What is needed:
Repeat every line exactly, keeping the pictures out of the copy.

Records for the task:
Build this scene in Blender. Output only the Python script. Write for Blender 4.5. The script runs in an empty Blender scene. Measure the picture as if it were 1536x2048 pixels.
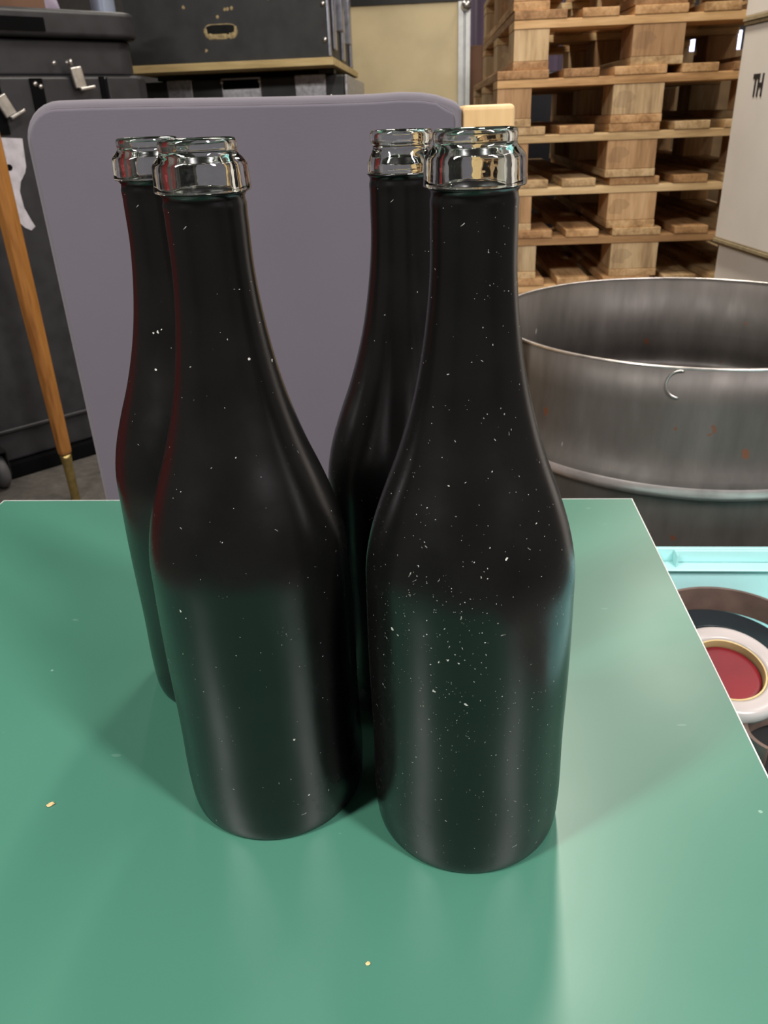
import bpy, bmesh, math, random
from mathutils import Vector, Matrix
random.seed(7)
PI = math.pi
COL = bpy.context.scene.collection
FLOOR = -0.744

# ------------------------------------------------------------------ materials
def new_mat(name):
    m = bpy.data.materials.new(name); m.use_nodes = True
    nt = m.node_tree
    return m, nt, nt.nodes['Principled BSDF']

def N(nt, kind, **kw):
    n = nt.nodes.new(kind)
    for k, v in kw.items():
        if k.startswith('i_'):
            n.inputs[k[2:].replace('_', ' ')].default_value = v
        else:
            setattr(n, k, v)
    return n

def coords(nt, scale=(1, 1, 1), space='Object'):
    tc = N(nt, 'ShaderNodeTexCoord'); mp = N(nt, 'ShaderNodeMapping')
    mp.inputs['Scale'].default_value = scale
    nt.links.new(tc.outputs[space], mp.inputs['Vector'])
    return mp.outputs['Vector']

def ramp(nt, fac, stops):
    r = N(nt, 'ShaderNodeValToRGB')
    el = r.color_ramp.elements
    el[0].position, el[0].color = stops[0][0], (*stops[0][1], 1)
    el[1].position, el[1].color = stops[-1][0], (*stops[-1][1], 1)
    for p, c in stops[1:-1]:
        e = el.new(p); e.color = (*c, 1)
    nt.links.new(fac, r.inputs['Fac'])
    return r.outputs['Color']

def noise(nt, vec, scale, detail=3, rough=.5):
    n = N(nt, 'ShaderNodeTexNoise'); n.inputs['Scale'].default_value = scale
    n.inputs['Detail'].default_value = detail; n.inputs['Roughness'].default_value = rough
    nt.links.new(vec, n.inputs['Vector'])
    return n.outputs['Fac']

def math_(nt, op, a, b=None, clamp=False):
    n = N(nt, 'ShaderNodeMath', operation=op); n.use_clamp = clamp
    for i, v in enumerate((a, b)):
        if v is None: continue
        if isinstance(v, (int, float)): n.inputs[i].default_value = v
        else: nt.links.new(v, n.inputs[i])
    return n.outputs[0]

def mix(nt, fac, a, b):
    n = N(nt, 'ShaderNodeMix', data_type='RGBA')
    def put(sock, v):
        if isinstance(v, tuple): sock.default_value = (*v, 1)
        elif isinstance(v, (int, float)): sock.default_value = v
        else: nt.links.new(v, sock)
    if isinstance(fac, (int, float)): n.inputs[0].default_value = fac
    else: nt.links.new(fac, n.inputs[0])
    put(n.inputs[6], a); put(n.inputs[7], b)
    return n.outputs[2]

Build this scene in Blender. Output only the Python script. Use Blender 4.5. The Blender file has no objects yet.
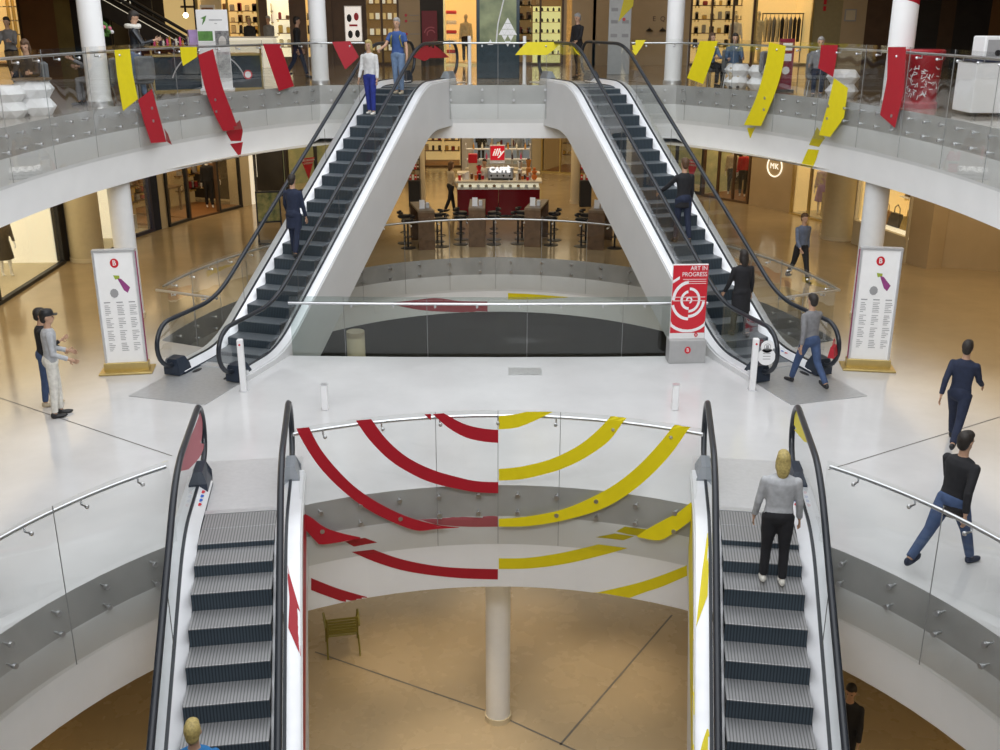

Result of this task:
Build this scene in Blender. Output only the Python script. Write for Blender 4.5. The script runs in an empty Blender scene. Measure the picture as if it were 1536x2048 pixels.
import bpy, bmesh, math, random
from mathutils import Vector, Matrix
random.seed(7)
PI = math.pi
COL = bpy.context.scene.collection
FLOOR = -0.744

# ------------------------------------------------------------------ materials
def new_mat(name):
    m = bpy.data.materials.new(name); m.use_nodes = True
    nt = m.node_tree
    return m, nt, nt.nodes['Principled BSDF']

def N(nt, kind, **kw):
    n = nt.nodes.new(kind)
    for k, v in kw.items():
        if k.startswith('i_'):
            n.inputs[k[2:].replace('_', ' ')].default_value = v
        else:
            setattr(n, k, v)
    return n

def coords(nt, scale=(1, 1, 1), space='Object'):
    tc = N(nt, 'ShaderNodeTexCoord'); mp = N(nt, 'ShaderNodeMapping')
    mp.inputs['Scale'].default_value = scale
    nt.links.new(tc.outputs[space], mp.inputs['Vector'])
    return mp.outputs['Vector']

def ramp(nt, fac, stops):
    r = N(nt, 'ShaderNodeValToRGB')
    el = r.color_ramp.elements
    el[0].position, el[0].color = stops[0][0], (*stops[0][1], 1)
    el[1].position, el[1].color = stops[-1][0], (*stops[-1][1], 1)
    for p, c in stops[1:-1]:
        e = el.new(p); e.color = (*c, 1)
    nt.links.new(fac, r.inputs['Fac'])
    return r.outputs['Color']

def noise(nt, vec, scale, detail=3, rough=.5):
    n = N(nt, 'ShaderNodeTexNoise'); n.inputs['Scale'].default_value = scale
    n.inputs['Detail'].default_value = detail; n.inputs['Roughness'].default_value = rough
    nt.links.new(vec, n.inputs['Vector'])
    return n.outputs['Fac']

def math_(nt, op, a, b=None, clamp=False):
    n = N(nt, 'ShaderNodeMath', operation=op); n.use_clamp = clamp
    for i, v in enumerate((a, b)):
        if v is None: continue
        if isinstance(v, (int, float)): n.inputs[i].default_value = v
        else: nt.links.new(v, n.inputs[i])
    return n.outputs[0]

def mix(nt, fac, a, b):
    n = N(nt, 'ShaderNodeMix', data_type='RGBA')
    def put(sock, v):
        if isinstance(v, tuple): sock.default_value = (*v, 1)
        elif isinstance(v, (int, float)): sock.default_value = v
        else: nt.links.new(v, sock)
    if isinstance(fac, (int, float)): n.inputs[0].default_value = fac
    else: nt.links.new(fac, n.inputs[0])
    put(n.inputs[6], a); put(n.inputs[7], b)
    return n.outputs[2]

Build this scene in Blender. Output only the Python script. Use Blender 4.5. The Blender file has no objects yet.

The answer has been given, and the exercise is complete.